The effect of eliminating the individual mandate penalty varied considerably across these scenarios, reflecting the importance of assumptions about the drivers of choice. When we used a rational choice framework, we estimated that eliminating the penalty would reduce enrollment by 6.5 million people in 2020. When we assumed there was inertia in decision-making (i.e. people stuck with a choice they previously made without reevaluating the decision), we estimated that insurance enrollment would fall by only 2.8 million after the elimination of the individual mandate penalty. However, when we incorporated other aspects of bounded rationality—including a taste for compliance with the law and a lack of awareness of penalty exemptions—the elimination of the individual mandate penalty led to a reduction in enrollment of roughly 13 million individuals.

The assumptions also had a significant impact on the estimated cost of eliminating the penalty. In most scenarios, the elimination of the mandate penalty increased the deficit due to the loss of penalty revenue.

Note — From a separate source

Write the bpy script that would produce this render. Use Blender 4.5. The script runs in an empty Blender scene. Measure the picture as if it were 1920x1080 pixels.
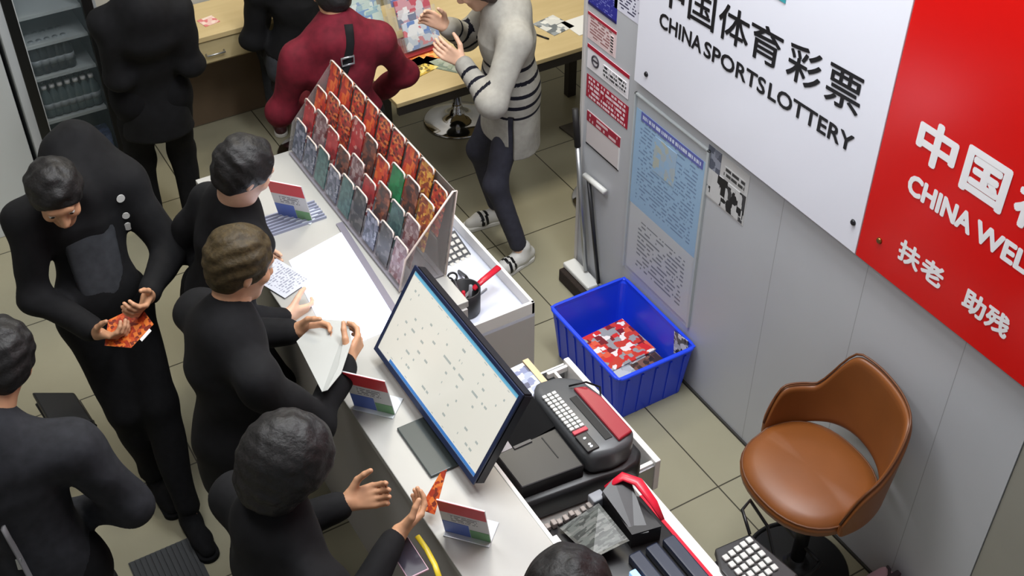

However, in scenarios in which heavily-subsidized people dropped insurance in response to the change (a somewhat “irrational” response), the deficit fell.

The analysis points both to the importance of assumptions about consumer decision-making in microsimulation modeling, and the difficulty in choosing appropriate assumptions given the multiple and sometimes unexpected factors that may influence behavior. Additional research on the non-economic drivers of insurance choice could help modelers better estimate the likely response to policy changes.